Annotation: Presidential Address 1978: The Human Nature of Professionalism

In this presentation, Ong’s address to the MLA after serving as its president, Ong stresses the importance of a unifying professionalism for those in the fields of modern languages and literatures at a time when all of the humanities are caught in an identity crisis that stems in part from their vital inclusiveness.  Although the issues that are central to the humanities are also central to human existence, they can seem “related to everything generally and nothing at all specifically,” Ong points out.

Establishing and retaining a professional identity in the humanities even as specialized “professions” are multiplying in other fields is an internal challenge and one exacerbated by outside developments, he states.  Although vigorous and rewarding, the “hybridization” of language and literary studies with other disciplines presents a challenge to self-definition that has opened a “threatening chasm between formalism and activism.”  Other complications have included the unionization of faculties and pressures to make course offerings relevant as proliferating university departments compete for a finite number of students.
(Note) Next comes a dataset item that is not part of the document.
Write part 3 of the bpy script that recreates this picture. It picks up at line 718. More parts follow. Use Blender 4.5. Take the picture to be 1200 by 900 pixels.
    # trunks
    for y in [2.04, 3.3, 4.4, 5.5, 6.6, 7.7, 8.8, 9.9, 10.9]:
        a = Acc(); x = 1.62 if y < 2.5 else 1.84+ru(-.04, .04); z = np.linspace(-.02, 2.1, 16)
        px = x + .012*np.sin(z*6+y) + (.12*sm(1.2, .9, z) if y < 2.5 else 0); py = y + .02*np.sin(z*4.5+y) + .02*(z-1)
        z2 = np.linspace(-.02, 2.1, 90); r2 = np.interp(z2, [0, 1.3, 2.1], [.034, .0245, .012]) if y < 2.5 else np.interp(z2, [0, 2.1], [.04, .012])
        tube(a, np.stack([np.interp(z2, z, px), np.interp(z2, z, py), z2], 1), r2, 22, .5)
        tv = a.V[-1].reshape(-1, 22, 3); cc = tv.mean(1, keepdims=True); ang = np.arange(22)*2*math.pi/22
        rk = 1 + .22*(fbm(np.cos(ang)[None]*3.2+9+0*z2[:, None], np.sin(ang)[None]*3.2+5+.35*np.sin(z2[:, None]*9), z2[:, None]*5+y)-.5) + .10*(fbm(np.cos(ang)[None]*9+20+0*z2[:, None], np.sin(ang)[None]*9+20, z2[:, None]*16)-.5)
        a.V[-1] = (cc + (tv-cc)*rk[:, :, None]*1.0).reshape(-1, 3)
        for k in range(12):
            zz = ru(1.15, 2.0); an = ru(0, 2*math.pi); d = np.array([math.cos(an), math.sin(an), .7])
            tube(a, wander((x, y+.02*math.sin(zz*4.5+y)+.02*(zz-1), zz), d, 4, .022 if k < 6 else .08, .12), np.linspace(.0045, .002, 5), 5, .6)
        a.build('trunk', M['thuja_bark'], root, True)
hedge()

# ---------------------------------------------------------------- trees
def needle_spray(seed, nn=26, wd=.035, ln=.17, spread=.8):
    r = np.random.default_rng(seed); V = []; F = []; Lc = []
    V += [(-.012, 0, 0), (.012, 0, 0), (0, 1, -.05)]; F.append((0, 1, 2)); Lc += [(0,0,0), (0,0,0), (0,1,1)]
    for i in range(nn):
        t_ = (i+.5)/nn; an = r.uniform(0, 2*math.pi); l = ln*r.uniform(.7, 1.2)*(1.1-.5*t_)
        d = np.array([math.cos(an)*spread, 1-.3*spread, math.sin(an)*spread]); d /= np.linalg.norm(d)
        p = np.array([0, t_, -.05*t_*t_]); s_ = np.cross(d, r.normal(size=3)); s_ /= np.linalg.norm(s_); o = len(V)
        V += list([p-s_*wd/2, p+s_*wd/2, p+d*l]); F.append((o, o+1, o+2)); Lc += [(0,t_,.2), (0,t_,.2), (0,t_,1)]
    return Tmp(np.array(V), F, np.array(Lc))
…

Because professionalism can get lost in such an atmosphere, Ong urges to keep in mind that languages and literature bring “human beings into relationship with what is most human” more effectively than any other discipline.  As human consciousness of the natural world expands, he believes, the crucial importance of language only intensifies.
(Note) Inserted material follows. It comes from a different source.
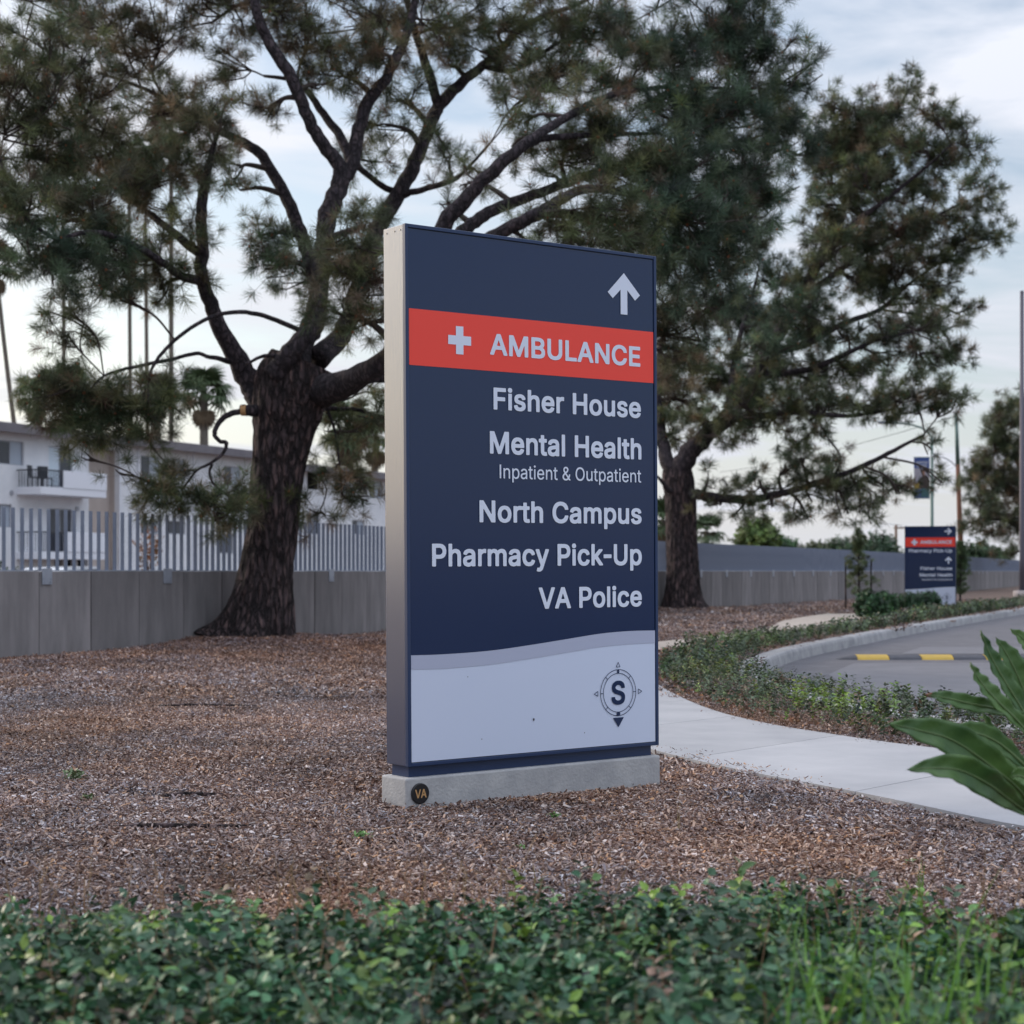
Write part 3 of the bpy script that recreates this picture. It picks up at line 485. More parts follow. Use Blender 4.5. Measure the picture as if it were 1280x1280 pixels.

In this wide-ranging article, Ong also upholds the teaching of writing as being equal to the teaching of literature; presents a general definition of professionalism, which for languages and literature arrived with academic authentication; sketches the rise of English and other Western vernaculars upon the foundation of “Learned Latin,” which became totally controlled by writing; espouses the importance of studying the past for knowledge of the present; and declares that the “technology of culture” may be overrated as a threat to high standards.  He reminds us that literature is a technological creation and machines are extensions and creations of ourselves.